Tot deze gegevens behoren in verband met het welzijn van moeder en kind zonder meer
gegevens over de sociale omgeving. Dit neemt echter niet weg dat het niet aan de verloskundige
is om wat haar wordt verteld te voorzien van een oordeel. Dit reeds omdat de verloskundige
geen totaalbeeld zal kunnen hebben van al hetgeen speelt in de sociale omgeving. Veelal
zal de verloskundige afhankelijk zijn van de informatie die de vrouw die zij begeleidt
haar verstrekt.
5.5 De verloskundige heeft de ex-partner van klager slechts éénmaal gezien en wel
op 20 mei 2022. Dit betekent dat de verloskundige slechts verantwoordelijk is voor
hetgeen bij die datum is vermeld. Uit de van de in dat onderdeel van het dossier gekozen
bewoordingen blijkt dat hetgeen over klager is vermeld niet de opvatting van de verloskundige
is. Uit de gekozen tekst volgt voldoende dat is beoogd een samenvatting te geven van
wat haar door de ex-partner is verteld. Dit betekent dat voor zover de klacht ziet
op het onjuist voeren van het dossier door de verloskundige, dit klachtonderdeel niet
slaagt.
Ten onrechte een brief naar de huisarts?
5.6 Voor zover de klacht ook ziet op het zenden door de verloskundige van een brief
aan de huisarts treft ook die klacht geen doel. Het moet ervoor worden gehouden dat
de verloskundige geen brief rechtstreeks naar de huisarts heeft gezonden, maar een
handgeschreven briefje heeft meegegeven aan de ex-partner van klager. Een brief aan
de huisarts is niet terug te vinden in het systeem van de praktijk. Daarbij komt dat
klager tijdens het mondeling vooronderzoek heeft verklaard dat de huisarts achteraf
van niets bleek te weten. Blijkbaar heeft de ex-partner zich ook niet met het briefje
tot de huisarts gewend en is het briefje ook nimmer bij de huisarts terecht gekomen.
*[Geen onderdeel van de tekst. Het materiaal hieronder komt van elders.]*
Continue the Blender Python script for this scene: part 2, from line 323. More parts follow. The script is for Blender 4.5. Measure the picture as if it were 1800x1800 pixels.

Het college heeft geen enkel aanknopingspunt om ervan uit te gaan dat het briefje
aan de huisarts een andere inhoud had dan een verzoek om de regie over de ex-partner
van klager inzake haar sociale problemen te nemen, omdat er geen behandelrelatie meer
was tussen (de praktijk van) de verloskundige en de ex-partner. Dat de verloskundige
de aard van de sociale problemen heeft geduid ter voorlichting voor de huisarts maakt
dit niet anders.
Slotsom
5.7 Uit de overwegingen hiervoor volgt dat de klacht ongegrond is.
6. De beslissing
Het college verklaart de klacht ongegrond.
Deze beslissing is gegeven door J. Brand, voorzitter, E. Pans, lid-jurist, M.R. Konijn,
M. Maas en M.A.E. van de Westerlo, leden-beroepsgenoten, bijgestaan door E.A. Weiland,
secretaris, en in het openbaar uitgesproken op 12 januari 2024.